With the rise of MMA and UFC, really nothing more than a glorified bar fight, boxing has competition which has surpassed it in some ways. Kids gravitate towards those sports rather than a boxing gym, which are getting harder and harder to find. Added to this, you have a growing chorus of voices which calls boxing a barbaric sport that should be banned. This view has been around almost as long as the sport, but it seems to grow louder with each passing decade. The same individuals who want to see boxing banned feel the same way about football, yet they eagerly sign their kids up for soccer. Girls’ soccer is second only to football (and a close second at that) in concussions per capita among high school sports. But I digress. A street fight is one thing, but a fight in the ring, with rules, is an honorable calling for those who choose to pursue it.
If boxing is to experience a rebirth, a return to its heydays of old, it must once again be brought to the masses. Broadcast major bouts on network television, for free.
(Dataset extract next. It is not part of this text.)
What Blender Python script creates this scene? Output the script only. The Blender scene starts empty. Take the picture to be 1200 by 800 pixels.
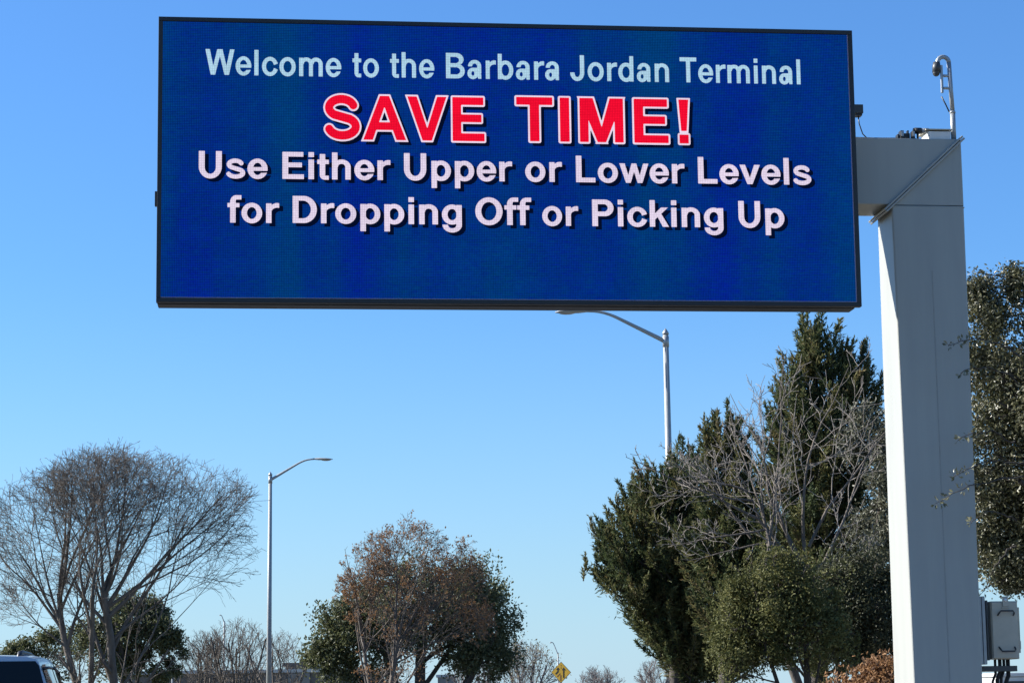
import bpy, math, random
import numpy as np
from mathutils import Vector, Matrix

S = bpy.context.scene
COL = S.collection
R = math.radians

# ------------------------------------------------------------------ camera, sky, sun, exposure
F, CX, CY = 2600.0, 600.0, 464.6            # focal length and principal point for a 1200 px wide picture
PITCH, ROLL = 0.13961, 0.01338
EYE = Vector((0, 0, 1.5))
cp, sp, cr, sr = math.cos(PITCH), math.sin(PITCH), math.cos(ROLL), math.sin(ROLL)
FW = Vector((0, cp, sp)); UP0 = Vector((0, -sp, cp)); RT0 = Vector((1, 0, 0))
RT = cr * RT0 - sr * UP0
UP = cr * UP0 + sr * RT0
cam = bpy.data.cameras.new('camera')
camo = bpy.data.objects.new('camera', cam); COL.objects.link(camo)
cam.sensor_width = 36; cam.lens = F / 1200 * 36
cam.shift_y = (CY - 400) / 1200
cam.clip_end = 6000; cam.clip_start = 0.1
M3 = Matrix((RT, UP, -FW)).transposed()
camo.matrix_world = Matrix.Translation(EYE) @ M3.to_4x4()
S.camera = camo

SUN = Vector((-0.832, 0.162, 0.53)).normalized()       # towards the sun
SUN_EL = math.asin(SUN.z); SUN_AZ = math.atan2(SUN.x, SUN.y)
world = bpy.data.worlds.new('World'); S.world = world; world.use_nodes = True
wn = world.node_tree
bg = wn.nodes['Background']
sky = wn.nodes.new('ShaderNodeTexSky'); sky.sky_type = 'NISHITA'; sky.sun_disc = False
sky.sun_elevation = SUN_EL; sky.sun_rotation = SUN_AZ
sky.air_density = 1.2; sky.dust_density = 0.1; sky.ozone_density = 8.0; sky.altitude = 0
tint = wn.nodes.new('ShaderNodeMix'); tint.data_type = 'RGBA'; tint.blend_type = 'MULTIPLY'; tint.inputs[0].default_value = 1.0
tint.inputs[7].default_value = (0.615, 0.815, 1.0, 1)          # clean, blue winter air
wn.links.new(sky.outputs[0], tint.inputs[6])
# thin pale haze low over the horizon, by the height of the view direction
wtc = wn.nodes.new('ShaderNodeTexCoord'); wsx = wn.nodes.new('ShaderNodeSeparateXYZ'); wn.links.new(wtc.outputs['Generated'], wsx.inputs[0])
wmr = wn.nodes.new('ShaderNodeMapRange'); wmr.inputs[1].default_value = 0.0; wmr.inputs[2].default_value = 0.20; wmr.inputs[3].default_value = 1.0; wmr.inputs[4].default_value = 0.0
wn.links.new(wsx.outputs[2], wmr.inputs[0])
wpw = wn.nodes.new('ShaderNodeMath'); wpw.operation = 'POWER'; wpw.inputs[1].default_value = 1.6; wn.links.new(wmr.outputs[0], wpw.inputs[0])
wml = wn.nodes.new('ShaderNodeMath'); wml.operation = 'MULTIPLY'; wml.inputs[1].default_value = 0.72; wn.links.new(wpw.outputs[0], wml.inputs[0])
hz_ = wn.nodes.new('ShaderNodeMix'); hz_.data_type = 'RGBA'; hz_.inputs[7].default_value = (2.85, 4.0, 5.0, 1)
wn.links.new(wml.outputs[0], hz_.inputs[0]); wn.links.new(tint.outputs[2], hz_.inputs[6]); wn.links.new(hz_.outputs[2], bg.inputs[0])
bg.inputs[1].default_value = 0.08
sl = bpy.data.lights.new('sun', 'SUN'); sl.energy = 5.0; sl.angle = R(0.5); sl.color = (1.0, 0.965, 0.91)
so = bpy.data.objects.new('sun', sl); COL.objects.link(so)
so.rotation_euler = SUN.to_track_quat('Z', 'Y').to_euler(); so.location = (-20, 0, 30)
S.view_settings.view_transform = 'Standard'; S.view_settings.look = 'None'
S.view_settings.exposure = 1.22; S.view_settings.gamma = 1.0
S.view_settings.use_curve_mapping = False
EXP = 2 ** S.view_settings.exposure

# ------------------------------------------------------------------ helpers
def ray(px, py):
    return (FW + RT * ((px - CX) / F) - UP * ((py - CY) / F))
def at(px, py, Y):
    d = ray(px, py); return EYE + d * (Y / d.y)
def mpp(Y):
    return Y / F

def tag(o, label=None, cat=None, group=None, kind=None):
    if label: o['label'] = label
    if cat: o['category'] = cat
    if group: o['group'] = group
    if kind: o['kind'] = kind
    return o
def empty(name, loc, rz=0.0, **kw):
    o = bpy.data.objects.new(name, None); COL.objects.link(o)
    o.empty_display_size = 0.2
    o.location = loc; o.rotation_euler = (0, 0, rz)
    return tag(o, **kw)
def link(name, me, mats, parent=None):
    o = bpy.data.objects.new(name, me); COL.objects.link(o)
    if not isinstance(mats, (list, tuple)): mats = [mats]
    for m in mats: me.materials.append(m)
    if parent is not None: o.parent = parent
    return o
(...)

Make your money off of advertising, just as the Super Bowl does. Carry big fights live on the radio, though I imagine you’d have a hard time finding someone to call it since that type of play by play is a lost art. Tell those individuals who think boxing should be banned that, if they don’t like the sport, they are not required to participate in it. Simple as that. Will any of this happen? No, of course not. There is too much money to be made than to give up a chunk of it by making the sport free. However, I think boxing will find that over time, more and more fans in the United States will turn to other avenues since it just isn’t accessible enough. As more fans turn away, then so too do potential fighters. I’m sure you see where I’m going with this. Dear Readers, the Sweet Science is on life support and I’m not convinced it will survive to another generation.
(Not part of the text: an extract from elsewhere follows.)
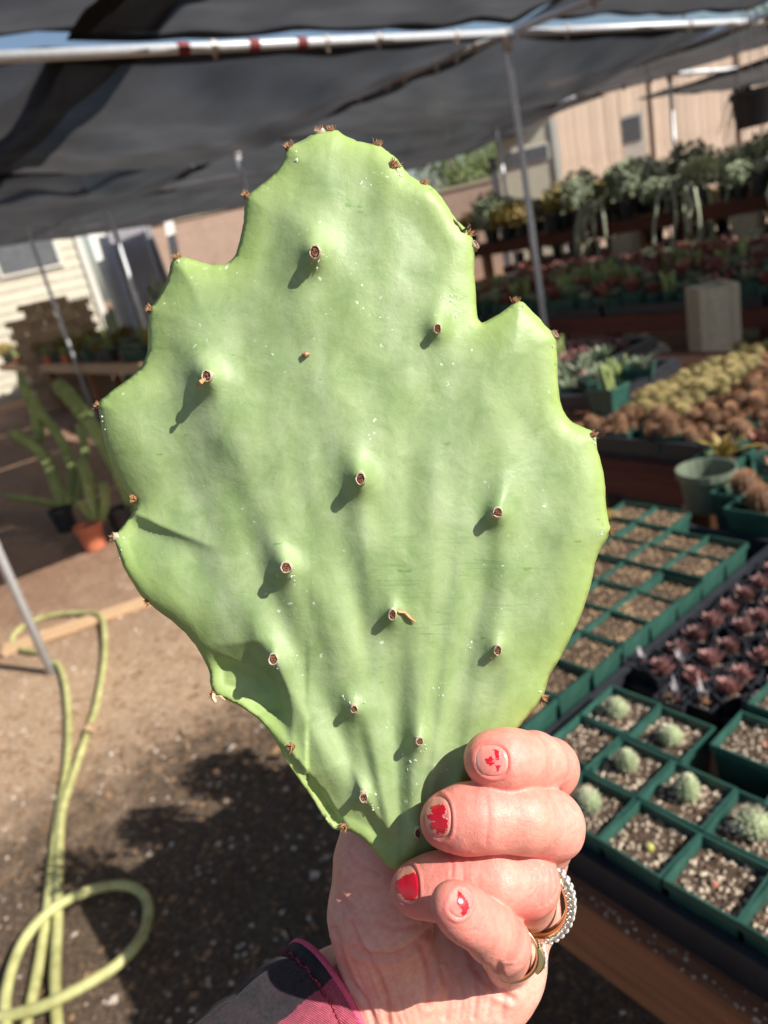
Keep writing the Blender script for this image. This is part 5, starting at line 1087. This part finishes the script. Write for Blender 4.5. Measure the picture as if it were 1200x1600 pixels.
for nm, top, low, Fq, rim, pol, stain, V, P0 in nail_geo:
    allv = np.concatenate([top, low]); nv = len(top); F2 = list(Fq)
    for i in range(len(rim)):
        a, b = rim[i], rim[(i+1) % len(rim)]; F2.append((a, b, b+nv, a+nv))
    me = mesh_from('fingernail', allv, F2, [MN], True)
    for k, d in (('polish', pol), ('stain', stain), ('lunula', .5*np.clip((V[:, 0]-.72)/.12, 0, 1)+.4*np.clip((-V[:, 0]-.72)/.2, 0, 1))):
        at = me.attributes.new(k, 'FLOAT', 'POINT'); at.data.foreach_set('value', np.concatenate([d, d*0]))
    o = place_local('fingernail', me, P0, hand)
    o['label'] = {'index': 'top fingernail with only a few chips of red polish left', 'middle': 'fingernail half covered by scratched red polish', 'ring': 'fingernail mostly covered by bright red polish', 'little': 'small fingernail seen at a slant with a strip of red polish'}[nm]
# ------------------------------------------------------------------ sleeve and rings
def mat_sleeve():
    t = NT('plaid_twill'); a = t.n('Attribute'); a.attribute_name = 'stripe'; u = t.n('Attribute'); u.attribute_name = 'twill'; v = t.coord('Object'); n = t.noise(700, 4, .7, v); n2 = t.noise(90, 4, .6, v)
    w = t.math('SINE', t.math('MULTIPLY', u.outputs['Fac'], 1.0))
    w = t.math('ADD', t.math('MULTIPLY', w, .5), .5)
    dk = t.mix(t.ramp(n, [(.35, (0, 0, 0)), (.7, (1, 1, 1))]), lin(17, 16, 19), lin(46, 43, 48)); rd = t.mix(w, lin(116, 38, 56), lin(196, 92, 112))
    rd = t.mix(t.ramp(n, [(.4, (.5,)*3), (.6, (0, 0, 0))]), rd, lin(120, 44, 60)); c = t.mix(t.ramp(t.math('ADD', a.outputs['Fac'], t.math('MULTIPLY', t.math('SUBTRACT', n, .5), .25)), [(.46, (0, 0, 0)), (.54, (1, 1, 1))]), dk, rd)
    c = t.mix(t.ramp(n2, [(.4, (.35,)*3), (.6, (0, 0, 0))]), c, lin(60, 36, 46))
    t.set(Base_Color=c, Roughness=.95, Sheen_Weight=.04, Normal=t.bump(w, .5, .0004, t.bump(n, .5, .0006))); return t.m
M_SLV = mat_sleeve(); M_STITCH = simple('red_thread', lin(120, 26, 46), lin(168, 44, 70), 800, .8, .4, .0005, vary=0); M_PIPING = simple('pink_hem_edge', lin(196, 62, 96), lin(226, 100, 128), 900, .9, .5, .0005, vary=0)
c0 = L(524, 1612, -25); c1 = L(240, 1850, 9); ax = (c1-c0)/np.linalg.norm(c1-c0); up_ = np.cross(ax, [0, 0, 1.]); up_ /= np.linalg.norm(up_)
if up_[1] < 0: up_ = -up_
fr = np.cross(ax, up_); fr = fr if fr[2] > 0 else -fr
Ls = np.linalg.norm(c1-c0)
def sleeve_pt(s, th, off=0):                      # s along the arm, th 0 at the top outline turning towards the viewer
    r = (.0285-.0015*s+off); wob = .0011*mnoise.noise((th*2.2, s*5, 2))*min(1, s*6)+.0022*mnoise.noise((th*1.1, s*2.2, 7))*min(1, s*4)-.0008*math.exp(-((s-.085)/.02)**2)*(1+.6*math.sin(th*31))
    return c0+ax*Ls*s+up_*(r+wob)*math.cos(th)+fr*(r+wob)*.86*math.sin(th)
ns, nt = 90, 190; V = []; st_ = []; tw = []
for i in range(ns+1):
    for j in range(nt):
        s = (i/ns)**1.4; th = 2*math.pi*j/nt; V.append(sleeve_pt(s, th)); st_.append(np.clip(.5+(th-.64)*5, 0, 1) if th < math.pi else 0); tw.append(s*700+th*150)
V0 = len(V)
for i in range(7):
    for j in range(nt): V.append(sleeve_pt(i/12, 2*math.pi*j/nt, -.0016)); st_.append(0); tw.append(0)
F = [(i*nt+j, i*nt+(j+1) % nt, (i+1)*nt+(j+1) % nt, (i+1)*nt+j) for i in range(ns) for j in range(nt)]+[(V0+(i+1)*nt+j, V0+(i+1)*nt+(j+1) % nt, V0+i*nt+(j+1) % nt, V0+i*nt+j) for i in range(6) for j in range(nt)]+[(V0+j, V0+(j+1) % nt, (j+1) % nt, j) for j in range(nt)]
me = mesh_from('sleeve', V, F, [M_SLV], True)
for k, d in (('stripe', st_), ('twill', tw)): me.attributes.new(k, 'FLOAT', 'POINT').data.foreach_set('value', np.array(d, np.float32))
slv = place_local('sleeve', me, c0, hand); slv['anchor'] = tuple(c0); slv['label'] = 'charcoal and pink plaid shirt cuff with red stitching'
def ring_tube(s, off, r, th0=0, th1=6.2832, n=150, dash=0):
    b = MB()
    if dash:
        for k in range(dash):
            a = 2*math.pi*k/dash; pts = [Vector(sleeve_pt(s+.004*math.sin(k*5), a+q*4.4/dash, off+(.0003 if q == .5 else -.0002))) for q in (0, .5, 1)]; b.tube(pts, r, 5)
    else: b.tube([Vector(sleeve_pt(s, th0+(th1-th0)*k/n, off)) for k in range(n+1)], r, 7, False)
    return b
for s, off, r, dash, m, nm in ((-.002, -.0006, .0011, 0, M_PIPING, 'hem_edge'), (.085, .0002, .00032, 120, M_STITCH, 'stitching')):
    place_local(nm, ring_tube(s, off, r, dash=dash).mesh(nm, m, smooth=True), c0, slv)
M_GOLD = NT('pale_gold').set(Base_Color=lin(222, 196, 150), Metallic=1.0, Roughness=.2).m
M_SILVER = NT('white_gold').set(Base_Color=lin(214, 208, 198), Metallic=1.0, Roughness=.26).m
def mat_gem():
    t = NT('clear_gem'); t.set(Base_Color=lin(244, 244, 246), Roughness=.03, Transmission_Weight=.55, IOR=2.0); return t.m
M_GEM = mat_gem()
def axes(ctr, axis, toward):
    a = np.array(axis, float); a /= np.linalg.norm(a); e = np.array(toward, float); e -= a*(e @ a); e /= np.linalg.norm(e); return np.array(ctr), a, e, np.cross(a, e)
def arc_band(fr_, r, th0, th1, wfun, tfun, n=80, closed=False):
    c, a, e, g = fr_; b = MB(); V = []
    for i in range(n+1):
        th = th0+(th1-th0)*i/n; d = e*math.cos(th)+g*math.sin(th); w, t_ = wfun(th), tfun(th)
        for da, dr in ((-w, 0), (-w, t_*.7), (-w*.6, t_), (w*.6, t_), (w, t_*.7), (w, 0)): V.append(Vector(c+a*da+d*(r+dr)))
    b.add(V, [(i*6+k, i*6+(k+1) % 6, (i+1)*6+(k+1) % 6, (i+1)*6+k) for i in range(n) for k in range(6)]); return b
def gem_mesh(c, nrm, r, m, name):
    R = frame_to(nrm); b = MB(); V = []; n = 8
    for rr, z in ((.55, .55), (1, .15), (1, 0), (.1, -.7)):
        for k in range(n): g = 2*math.pi*(k+.5*(rr < .9))/n; V.append(Vector(c)+R @ Vector((rr*r*math.cos(g), rr*r*math.sin(g), z*r)))
    b.add(V, [(i*n+(k+1) % n, i*n+k, (i+1)*n+k, (i+1)*n+(k+1) % n)[::-1] for i in range(3) for k in range(n)]+[tuple(range(n-1, -1, -1))]); return b.mesh(name, m)
fA = axes(L(831, 1404, -7), (-.30, .10, .95), (1, -.12, 0)); A1 = fA[0]
ring1 = thing('finger_ring', 'wide silver ring with rows of small clear stones on the ring finger', 'ring', Vector(CAMP)+CAMROT @ Vector(A1)); ring1.rotation_euler = CAMROT.to_euler(); ring1['anchor'] = tuple(A1)
RR = .0093
place_local('band', arc_band(fA, RR, -math.pi, math.pi, lambda th: .0011+.0016*math.exp(-(th/1.15)**4), lambda th: .0009+.0006*math.exp(-(th/1.15)**4), 120).mesh('band', M_GOLD, smooth=True), A1, ring1)
b = MB(); c, a, e, g = fA
for sgn in (-1, 1): 
    bb = arc_band((c+a*sgn*.0012, a, e, g), RR+.0013, -1.05, 1.05, lambda th: .00028, lambda th: .0012, 50); b.add(bb.v, bb.f)
bb = arc_band((c, a, e, g), RR+.0013, -1.1, 1.1, lambda th: .00022, lambda th: .0014, 50); b.add(bb.v, bb.f)
place_local('setting', b.mesh('setting', M_SILVER), A1, ring1)
for row, (da, dr, r, n) in enumerate(((-.00125, .0024, .00085, 13), (.00125, .0024, .00085, 13))):
    for k in range(n):
        th = -1.0+2.0*k/(n-1); d = e*math.cos(th)+g*math.sin(th); place_local('gem', gem_mesh(c+a*da+d*(RR+dr), d, r, M_GEM, 'gem'), A1, ring1)
for k in range(15):                               # little open beads along the side facing the viewer
    th = -1.05+2.1*k/14; d = e*math.cos(th)+g*math.sin(th); t2 = -e*math.sin(th)+g*math.cos(th); ctr = c+a*.0028+d*(RR+.0011); b = MB(); b.tube([Vector(ctr+(d*math.cos(q)+t2*math.sin(q))*.00058) for q in np.linspace(0, 6.2832, 13)], .0002, 5, False); b.stone(ctr, .0003, 1); place_local('bead', b.mesh('bead', M_SILVER, smooth=True), A1, ring1)
fB = axes(L(795, 1487, 0), (-.12, .10, .98), (1, -.10, 0)); A2 = fB[0]; RB = .0072
ring2 = thing('finger_ring', 'slim gold ring with a raised cluster of tiny stones on the little finger', 'ring', Vector(CAMP)+CAMROT @ Vector(A2)); ring2.rotation_euler = CAMROT.to_euler(); ring2['anchor'] = tuple(A2)
place_local('band', arc_band(fB, RB, -math.pi, math.pi, lambda th: .0008+.0008*math.exp(-(th/.8)**2), lambda th: .0008+.0003*math.exp(-(th/.6)**2), 100).mesh('band', M_GOLD, smooth=True), A2, ring2)
c, a, e, g = fB; b = MB()
for k in range(4): bb = arc_band((c+a*(.0024-.0014*k), a, e, g), RB+.0006, -.42, .42, lambda th: .00030, lambda th: .0006+.0012*math.cos(th*3.5), 22); b.add(bb.v, bb.f)
place_local('setting', b.mesh('setting', M_GOLD), A2, ring2)
for k in range(7):
    th = (-.22, 0, .22, -.12, .12, -.2, .2)[k]; da = (0, 0, 0, .0012, .0012, -.0012, -.0012)[k]; d = e*math.cos(th)+g*math.sin(th); place_local('gem', gem_mesh(c+a*da+d*(RB+.0026-.0011*abs(th)/.22*.5), d, .0011, M_GEM, 'gem'), A2, ring2)

# ------------------------------------------------------------------ small groups: say which one by its order from the left
NUM = 'leftmost second third fourth fifth sixth seventh eighth ninth tenth eleventh twelfth thirteenth fourteenth fifteenth sixteenth seventeenth eighteenth nineteenth twentieth'.split()
by = {}
for o in COL.objects:
    if o.parent is None and 'label' in o and 'group' in o: by.setdefault(o['label'], []).append(o)
def px_of(o):
    c = M.T @ (np.array(o.location)-CAMP); return c[0]/c[2] if c[2] > 0 else 9
for lb, os_ in by.items():
    if 1 < len(os_) <= 20 and len(lb.split()) <= 13:
        for k, o in enumerate(sorted(os_, key=px_of)): o['label'] = lb+(', leftmost' if k == 0 else ', rightmost' if k == len(os_)-1 else ', %s from left' % NUM[k])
And that, friends, would be a tragedy. I have happy memories of many of the fights I’ve seen in my day, including some great amateur bouts. I hope to be able to see many more, but I fear it will be the exception rather than the rule. And once, just once in my life I’d like to hear a fight live on the radio. I’d also like to be a millionaire. Both are equally unlikely. I’ll leave you with this. The boxing world Ali inhabited bears little resemblance to the one today. It’s a tragedy or a travesty or both. Though he left his legacy on the sport and on society, I think his societal legacy will last longer because his sport may not survive another thirty years. Then again, we can take some small hope in one great truth. Men like to punch each other. That hasn’t changed since Cain slew Abel. So maybe, just maybe, there’s hope after all.